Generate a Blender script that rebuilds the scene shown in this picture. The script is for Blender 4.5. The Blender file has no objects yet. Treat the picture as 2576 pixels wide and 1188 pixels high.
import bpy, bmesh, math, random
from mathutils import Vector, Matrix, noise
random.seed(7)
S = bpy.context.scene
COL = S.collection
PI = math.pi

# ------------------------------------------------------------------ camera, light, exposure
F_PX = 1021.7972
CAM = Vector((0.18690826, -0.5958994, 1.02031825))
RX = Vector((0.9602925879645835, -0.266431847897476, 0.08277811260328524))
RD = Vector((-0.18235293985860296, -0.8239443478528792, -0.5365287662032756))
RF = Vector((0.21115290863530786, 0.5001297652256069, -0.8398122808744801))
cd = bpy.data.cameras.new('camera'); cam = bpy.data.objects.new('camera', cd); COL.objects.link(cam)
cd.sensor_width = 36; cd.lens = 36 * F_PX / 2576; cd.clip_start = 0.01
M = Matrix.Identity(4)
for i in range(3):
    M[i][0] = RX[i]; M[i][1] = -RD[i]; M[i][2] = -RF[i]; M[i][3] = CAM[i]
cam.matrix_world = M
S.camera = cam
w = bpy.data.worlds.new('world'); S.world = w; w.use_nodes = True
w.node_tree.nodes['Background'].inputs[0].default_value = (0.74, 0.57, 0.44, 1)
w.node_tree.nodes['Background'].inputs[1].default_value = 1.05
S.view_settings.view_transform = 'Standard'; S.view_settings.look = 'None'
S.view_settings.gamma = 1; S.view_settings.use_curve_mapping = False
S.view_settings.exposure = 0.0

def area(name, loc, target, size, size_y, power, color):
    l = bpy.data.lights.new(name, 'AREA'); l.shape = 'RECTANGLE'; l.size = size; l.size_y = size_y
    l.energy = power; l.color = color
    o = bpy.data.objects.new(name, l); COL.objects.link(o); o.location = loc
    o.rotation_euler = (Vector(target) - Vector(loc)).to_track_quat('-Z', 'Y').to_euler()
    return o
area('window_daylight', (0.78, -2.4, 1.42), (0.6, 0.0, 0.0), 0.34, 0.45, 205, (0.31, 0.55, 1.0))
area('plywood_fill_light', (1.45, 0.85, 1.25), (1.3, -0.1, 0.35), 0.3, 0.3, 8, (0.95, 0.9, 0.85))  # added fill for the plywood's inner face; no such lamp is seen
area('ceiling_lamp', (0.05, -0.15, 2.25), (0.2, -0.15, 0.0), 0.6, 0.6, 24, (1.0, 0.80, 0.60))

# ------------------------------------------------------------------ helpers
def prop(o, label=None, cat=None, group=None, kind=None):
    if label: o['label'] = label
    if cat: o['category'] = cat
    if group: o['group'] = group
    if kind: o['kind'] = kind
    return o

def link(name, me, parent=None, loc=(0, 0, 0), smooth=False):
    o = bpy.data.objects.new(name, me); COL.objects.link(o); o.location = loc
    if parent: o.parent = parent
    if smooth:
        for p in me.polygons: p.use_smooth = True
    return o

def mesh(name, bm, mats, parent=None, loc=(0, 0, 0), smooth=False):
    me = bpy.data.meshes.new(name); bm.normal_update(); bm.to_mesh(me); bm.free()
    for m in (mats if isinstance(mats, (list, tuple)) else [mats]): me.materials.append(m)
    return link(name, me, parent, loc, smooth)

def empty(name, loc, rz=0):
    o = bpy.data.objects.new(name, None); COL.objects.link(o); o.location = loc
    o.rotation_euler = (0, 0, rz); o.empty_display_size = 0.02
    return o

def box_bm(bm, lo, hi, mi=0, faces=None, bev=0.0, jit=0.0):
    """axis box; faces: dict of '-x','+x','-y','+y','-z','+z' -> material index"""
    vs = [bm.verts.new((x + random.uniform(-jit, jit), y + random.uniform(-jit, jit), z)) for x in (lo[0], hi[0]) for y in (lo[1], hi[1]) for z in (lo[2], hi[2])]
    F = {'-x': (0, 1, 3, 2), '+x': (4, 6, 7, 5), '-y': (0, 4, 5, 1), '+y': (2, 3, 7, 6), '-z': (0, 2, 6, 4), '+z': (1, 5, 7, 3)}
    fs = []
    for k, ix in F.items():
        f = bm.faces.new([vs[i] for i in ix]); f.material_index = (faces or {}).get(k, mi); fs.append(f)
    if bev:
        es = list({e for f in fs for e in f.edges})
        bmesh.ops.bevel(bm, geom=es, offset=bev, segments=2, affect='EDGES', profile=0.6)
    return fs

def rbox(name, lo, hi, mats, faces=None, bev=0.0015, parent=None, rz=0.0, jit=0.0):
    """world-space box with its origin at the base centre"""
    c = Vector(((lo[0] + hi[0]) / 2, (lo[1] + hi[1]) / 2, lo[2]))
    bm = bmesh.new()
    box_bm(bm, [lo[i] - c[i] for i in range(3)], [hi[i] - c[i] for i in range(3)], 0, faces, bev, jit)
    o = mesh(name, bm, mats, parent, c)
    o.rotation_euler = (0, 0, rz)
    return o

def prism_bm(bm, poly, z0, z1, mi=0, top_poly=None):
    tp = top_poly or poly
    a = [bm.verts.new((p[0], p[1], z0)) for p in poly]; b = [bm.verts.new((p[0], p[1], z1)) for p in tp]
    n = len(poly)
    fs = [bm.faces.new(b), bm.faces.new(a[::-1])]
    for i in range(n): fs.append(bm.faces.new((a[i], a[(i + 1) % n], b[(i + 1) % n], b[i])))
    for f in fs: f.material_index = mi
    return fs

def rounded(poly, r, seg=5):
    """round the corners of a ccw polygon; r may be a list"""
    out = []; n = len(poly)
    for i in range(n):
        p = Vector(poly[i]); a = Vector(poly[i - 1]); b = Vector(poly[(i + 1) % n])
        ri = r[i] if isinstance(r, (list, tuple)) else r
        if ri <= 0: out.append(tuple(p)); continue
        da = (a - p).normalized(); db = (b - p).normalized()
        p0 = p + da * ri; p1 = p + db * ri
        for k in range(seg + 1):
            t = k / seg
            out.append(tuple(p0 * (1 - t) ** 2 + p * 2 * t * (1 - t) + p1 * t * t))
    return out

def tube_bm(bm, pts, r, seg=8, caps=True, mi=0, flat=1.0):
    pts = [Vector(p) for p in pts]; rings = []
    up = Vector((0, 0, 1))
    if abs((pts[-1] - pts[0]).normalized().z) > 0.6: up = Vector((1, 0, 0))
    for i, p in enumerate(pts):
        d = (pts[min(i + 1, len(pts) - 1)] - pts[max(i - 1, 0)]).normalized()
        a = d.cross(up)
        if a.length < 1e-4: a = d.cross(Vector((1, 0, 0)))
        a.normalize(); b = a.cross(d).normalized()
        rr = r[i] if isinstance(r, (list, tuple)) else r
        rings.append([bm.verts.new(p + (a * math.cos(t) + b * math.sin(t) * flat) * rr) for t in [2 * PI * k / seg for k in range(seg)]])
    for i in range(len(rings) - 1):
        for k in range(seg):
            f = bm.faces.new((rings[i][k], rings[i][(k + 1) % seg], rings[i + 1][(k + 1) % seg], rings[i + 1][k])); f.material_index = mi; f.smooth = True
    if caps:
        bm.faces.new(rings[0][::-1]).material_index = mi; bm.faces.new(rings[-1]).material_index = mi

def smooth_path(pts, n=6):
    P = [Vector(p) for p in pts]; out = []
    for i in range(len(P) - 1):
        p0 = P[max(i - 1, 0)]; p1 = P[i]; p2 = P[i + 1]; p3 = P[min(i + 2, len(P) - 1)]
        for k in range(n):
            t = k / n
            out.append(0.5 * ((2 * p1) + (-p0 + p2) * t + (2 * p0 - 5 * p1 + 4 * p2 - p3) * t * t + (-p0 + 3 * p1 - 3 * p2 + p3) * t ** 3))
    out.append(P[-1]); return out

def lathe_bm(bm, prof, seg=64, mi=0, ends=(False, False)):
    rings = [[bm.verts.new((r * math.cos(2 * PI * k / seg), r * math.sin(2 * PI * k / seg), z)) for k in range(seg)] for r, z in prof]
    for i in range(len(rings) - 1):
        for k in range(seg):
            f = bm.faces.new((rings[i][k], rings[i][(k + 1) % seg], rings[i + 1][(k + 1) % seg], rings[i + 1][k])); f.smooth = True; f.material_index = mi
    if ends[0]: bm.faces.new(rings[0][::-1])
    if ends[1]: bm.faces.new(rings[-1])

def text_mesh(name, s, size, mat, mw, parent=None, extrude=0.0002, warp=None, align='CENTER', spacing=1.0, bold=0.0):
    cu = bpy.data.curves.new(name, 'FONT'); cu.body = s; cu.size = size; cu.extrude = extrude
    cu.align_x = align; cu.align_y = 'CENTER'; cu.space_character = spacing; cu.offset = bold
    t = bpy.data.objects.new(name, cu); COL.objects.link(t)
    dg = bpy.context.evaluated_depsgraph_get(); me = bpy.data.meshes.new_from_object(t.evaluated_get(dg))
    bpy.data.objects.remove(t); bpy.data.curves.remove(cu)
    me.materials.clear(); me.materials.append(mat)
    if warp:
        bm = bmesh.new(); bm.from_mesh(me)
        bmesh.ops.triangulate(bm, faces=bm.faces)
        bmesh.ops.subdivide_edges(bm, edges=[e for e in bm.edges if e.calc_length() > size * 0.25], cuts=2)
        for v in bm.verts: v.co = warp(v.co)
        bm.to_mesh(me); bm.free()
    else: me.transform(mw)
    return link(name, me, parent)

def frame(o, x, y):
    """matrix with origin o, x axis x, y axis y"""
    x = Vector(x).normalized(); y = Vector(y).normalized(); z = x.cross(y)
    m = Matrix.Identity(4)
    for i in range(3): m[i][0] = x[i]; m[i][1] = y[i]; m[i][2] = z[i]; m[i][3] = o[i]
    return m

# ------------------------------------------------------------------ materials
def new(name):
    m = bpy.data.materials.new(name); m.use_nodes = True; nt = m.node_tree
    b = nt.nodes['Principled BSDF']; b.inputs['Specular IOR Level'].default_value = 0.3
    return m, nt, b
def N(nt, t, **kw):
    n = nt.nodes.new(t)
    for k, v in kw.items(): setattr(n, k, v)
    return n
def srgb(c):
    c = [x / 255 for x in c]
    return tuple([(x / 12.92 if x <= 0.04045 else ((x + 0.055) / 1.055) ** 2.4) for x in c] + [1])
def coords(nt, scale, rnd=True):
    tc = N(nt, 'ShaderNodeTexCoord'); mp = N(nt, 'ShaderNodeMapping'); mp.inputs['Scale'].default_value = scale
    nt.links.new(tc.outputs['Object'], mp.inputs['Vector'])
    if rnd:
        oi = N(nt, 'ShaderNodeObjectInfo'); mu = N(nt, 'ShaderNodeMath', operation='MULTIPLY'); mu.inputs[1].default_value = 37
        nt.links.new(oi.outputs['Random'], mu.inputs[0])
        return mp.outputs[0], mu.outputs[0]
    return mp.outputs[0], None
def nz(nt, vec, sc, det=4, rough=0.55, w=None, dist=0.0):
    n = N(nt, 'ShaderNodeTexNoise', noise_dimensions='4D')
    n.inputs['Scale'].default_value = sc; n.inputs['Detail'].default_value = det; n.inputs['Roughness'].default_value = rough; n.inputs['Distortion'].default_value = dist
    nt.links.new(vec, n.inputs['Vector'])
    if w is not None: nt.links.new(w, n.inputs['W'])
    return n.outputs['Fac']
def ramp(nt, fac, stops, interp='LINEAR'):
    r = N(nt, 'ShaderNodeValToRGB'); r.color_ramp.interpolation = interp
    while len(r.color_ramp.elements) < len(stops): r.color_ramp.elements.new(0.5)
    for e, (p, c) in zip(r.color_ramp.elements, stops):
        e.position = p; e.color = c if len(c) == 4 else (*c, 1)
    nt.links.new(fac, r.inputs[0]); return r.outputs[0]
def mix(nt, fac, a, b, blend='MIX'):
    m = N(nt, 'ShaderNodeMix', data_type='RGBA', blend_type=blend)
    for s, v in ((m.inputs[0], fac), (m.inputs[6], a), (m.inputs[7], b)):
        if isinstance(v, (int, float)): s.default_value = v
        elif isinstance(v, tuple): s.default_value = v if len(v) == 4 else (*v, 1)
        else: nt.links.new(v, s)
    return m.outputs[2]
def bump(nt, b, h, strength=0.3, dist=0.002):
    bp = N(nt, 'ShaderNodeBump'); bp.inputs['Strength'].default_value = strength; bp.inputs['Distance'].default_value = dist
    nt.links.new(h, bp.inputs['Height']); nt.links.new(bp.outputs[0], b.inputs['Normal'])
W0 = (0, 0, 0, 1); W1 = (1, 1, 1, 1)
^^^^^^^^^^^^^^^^
Task objective ->
Your task is to quote the lines above, beginning with the first and ending with the one that holds "PI = math.pi".

Written response ->
Generate a Blender script that rebuilds the scene shown in this picture. The script is for Blender 4.5. The Blender file has no objects yet. Treat the picture as 2576 pixels wide and 1188 pixels high.
import bpy, bmesh, math, random
from mathutils import Vector, Matrix, noise
random.seed(7)
S = bpy.context.scene
COL = S.collection
PI = math.pi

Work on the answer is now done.